Feb 22 2012 Published by under features,ideas

One of the things I want to capture in Bientôt l’été is the sort of introverted, concentrated way in which almost nothing happens but a few words spoken, a small gesture made, the way in which Duras seeks for precision, accuracy, by standing still, and focusing. I wanted to find an interaction, a “mechanic” if you will, to express this, so you would feel this process when you play, do this activity of focusing, of freezing in your steps and concentrating. I felt I couldn’t use the “let go to interact” mechanic of The Path because, this time, the player needed to be in control. He or she needs to do this, engage with what they are looking at. But in a way that is almost passive, almost nothing.

So I came up with a simple idea: press a key to close your eyes: the screen becomes black, and the object you want to interact with fades in. You need to hold the key (=keep your eyes closed) long enough for the object to be completely “there”. When it is, the interaction happens (in most cases, collecting something from the beach, often a phrase).

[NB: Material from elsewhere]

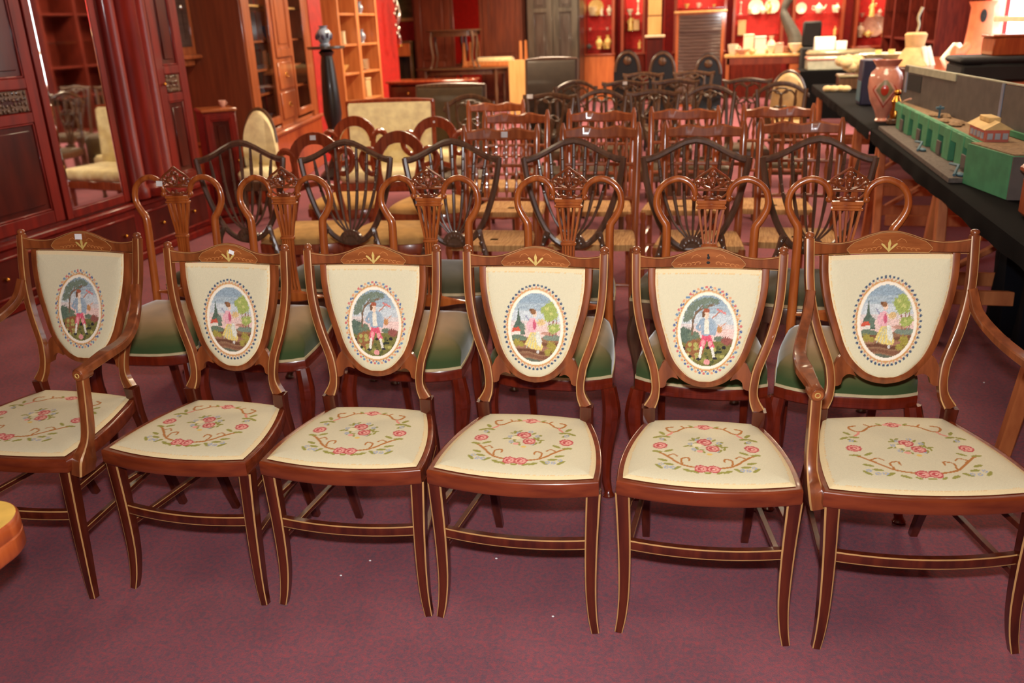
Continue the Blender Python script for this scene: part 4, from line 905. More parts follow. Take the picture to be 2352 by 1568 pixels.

This activity of closing your eyes is always available. You can also do it when no object is nearby. You can blink, if you like. As such it is our version of Grand Theft Auto’s greatest feature: honking the car horn. :) When you keep your eyes closed for a bit longer, your inventory of collected items fades in. We’re thinking of these items more as memories (as in The Path). Though there will also be real objects that you can carry with you and play with in the café.